By the way, the sun has been gradually decreasing its output over the last three solar cycles. It's incremental, but there is a NASA chart showing how each of the recent cycles' peaks are lower than the previous one, since around 2002.
Scientists who study the sun theorize that the familiar 11-year sunspot cycle is actually part of a larger, more long-term cycle. They believe that if only the peaks of each 11-year cycle are plotted in a long timeframe (many centuries) the result would be another smoothed pattern of highs and lows, including a "grand maximum" and a "grand minimum". It is believed the last grand maximum was with the peak of sunspot cycle #19 in 1957, which saw spectacular shortwave and VHF reception. Such a theory explains why sunspot cycle peaks since 1957 have been trending lower.
I think if the sun was more cooperative, the SW hobby might look a little brighter.
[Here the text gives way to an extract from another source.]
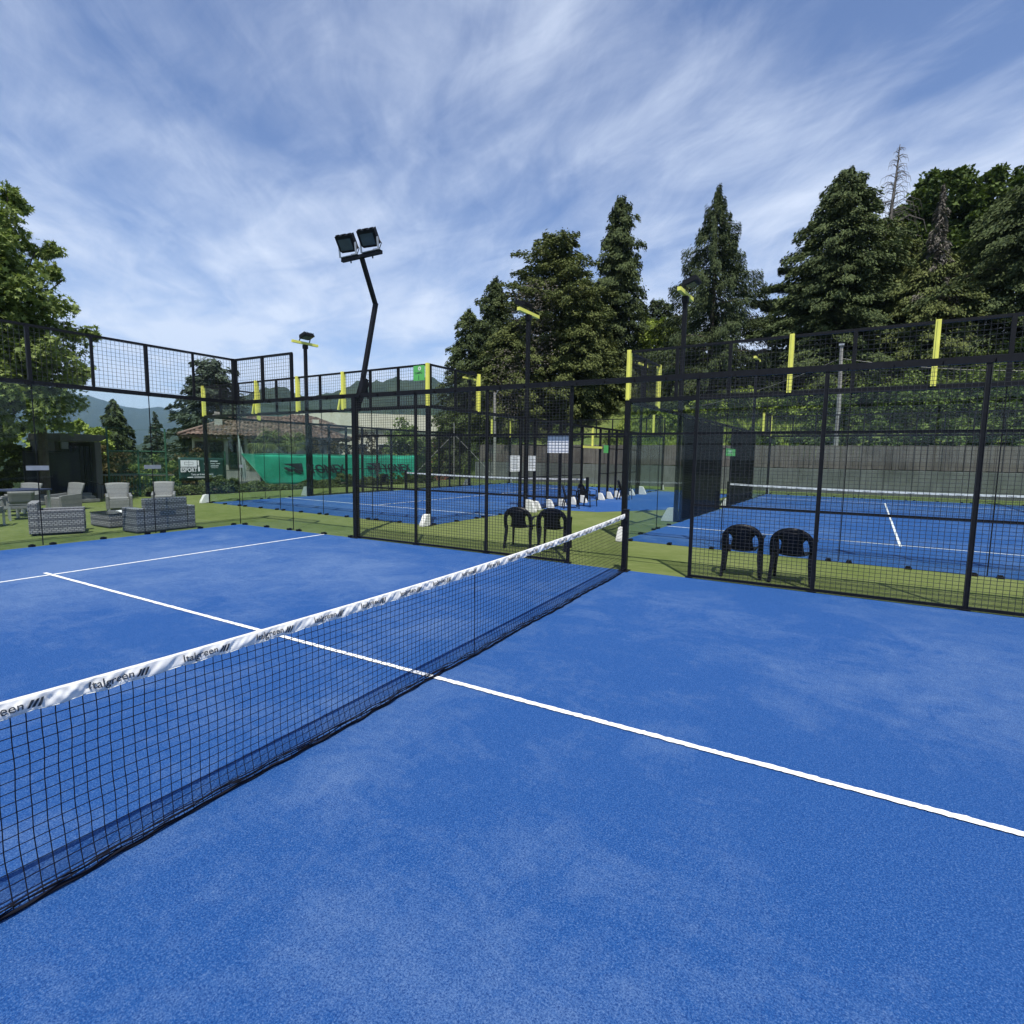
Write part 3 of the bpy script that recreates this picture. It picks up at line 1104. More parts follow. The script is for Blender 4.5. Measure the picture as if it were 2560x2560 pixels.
def make_far_net(key, label):
    (ox, oy), rz, W = COURTS[key]
    c, s = math.cos(rz), math.sin(rz)
    t = thing('padel_net', label, 'net', (ox - s * 10.0, oy + c * 10.0, 0), rz, 'padel nets')
    for u in (0.10, W - .10):
        m = MB()
        m.bar((u, 0, .006), (u, 0, .99), .10, .10)
        m.bar((u, 0, .006), (u, 0, .02), .2, .16)
        m.build('net_post', M['black'], t)

    def top(u):
        return .86 + .07 * ((u - W / 2) / (W / 2)) ** 2
    m = MB()
    n = 205
    for i in range(n + 1):
        u = .15 + (W - .3) * i / n
        m.bar((u, 0, .02), (u, 0, top(u) - .05), .004, .004, caps=False)
    for j in range(1, 18):
        for i in range(16):
            u0, u1 = .15 + (W - .3) * i / 16, .15 + (W - .3) * (i + 1) / 16
            m.bar((u0, 0, .02 + (top(u0) - .07) * j / 17 - .02), (u1, 0, .02 + (top(u1) - .07) * j / 17 - .02), .004, .004, caps=False)
    tag(m.build('net_mesh', M['net'], t), kind='stuff')
    m = MB()
    for i in range(40):
        u0, u1 = .15 + (W - .3) * i / 40, .15 + (W - .3) * (i + 1) / 40
        m.bar((u0, 0, top(u0) - .03), (u1, 0, top(u1) - .03), .014, .066)
    bnd = m.build('top_band', M['band'], t)
    vs, fs = text_mesh('Italgreen', 0.05)
    wd = max(v[0] for v in vs)
    m = MB()
    for k in range(24):
        u0 = .3 + k * .4
        m.add([(u0 + a / wd * .19, -.0085, top(u0) - .053 + q * .85) for a, q in vs], fs)
    m.build('band_lettering', M['ink'], bnd)
    return t


make_far_net('left', 'net with white top band across the blue court on the left, behind the mesh')
make_far_net('right', 'net with white top band across the blue court on the right, before the retaining wall')

# ------------------------------------------------------------------ floodlight poles


def flood_head(name, mat, root, c, w_, h_, dpt, ax, ay, az):
    """c centre; ax width dir, ay height dir, az facing dir"""
    m = MB()
    c, ax, ay, az = Vector(c), Vector(ax).normalized(), Vector(ay).normalized(), Vector(az).normalized()
    prof = [(-w_ / 2, -h_ / 2 + .05), (-w_ / 2 + .05, -h_ / 2), (w_ / 2 - .05, -h_ / 2), (w_ / 2, -h_ / 2 + .05), (w_ / 2, h_ / 2), (-w_ / 2, h_ / 2)]
    m.prism(prof, c - az * dpt / 2, ax, ay, az * dpt)
    for k in range(7):                                    # cooling fins on the back
        x = (-.42 + .14 * k) * w_
        m.bar(c + ax * x - az * (dpt / 2 + .04) - ay * h_ * .42, c + ax * x - az * (dpt / 2 + .04) + ay * h_ * .52, .015, .08, side=ax)
    for k in range(3):
        m.bar(c + ax * (-.35 + .35 * k) * w_ + ay * h_ * .5, c + ax * (-.35 + .35 * k) * w_ + ay * h_ * .57, .06, dpt)
    head = m.build('lamp_head', mat, root)
    m = MB()
    m.prism([(-w_ * .36, -h_ * .36), (w_ * .36, -h_ * .36), (w_ * .36, h_ * .30), (-w_ * .36, h_ * .30)], c + az * (dpt / 2 + .001), ax, ay, az * .012)
    m.build('lens', M['lens'], head)
    return head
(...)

I know there are stations broadcasting still, over on the other side of the world. It's just that you need a large rhombic in your back 40 to hear them, until the sun cooperates.
A big issue for us in North America is that virtually nothing is beamed our way. You can easily hear the domestic U.S. private SW broadcasters, as well as Radio Marti, a few VOA broadcasts still coming from Greenville, and Radio Havana Cuba. But for everything else you have to do a lot of digging, and even then there is not much that is actually at listenable levels.

Having access to online SDRs helps. You will find there is more to hear on receivers based in the eastern hemisphere, as Africa and Asia are still targeted by the remaining shortwave broadcasters. Even then the numbers are way down from what they were decades ago.

The peak of sunspot cycle #25 in the 2025-26 time range might be the last hurrah for what is left of shortwave broadcasting. There might be a few stragglers for the peak of cycle #26 around 2037, but by the peak of cycle #27 in the late 2040s, shortwave is likely to be dead for broadcasting.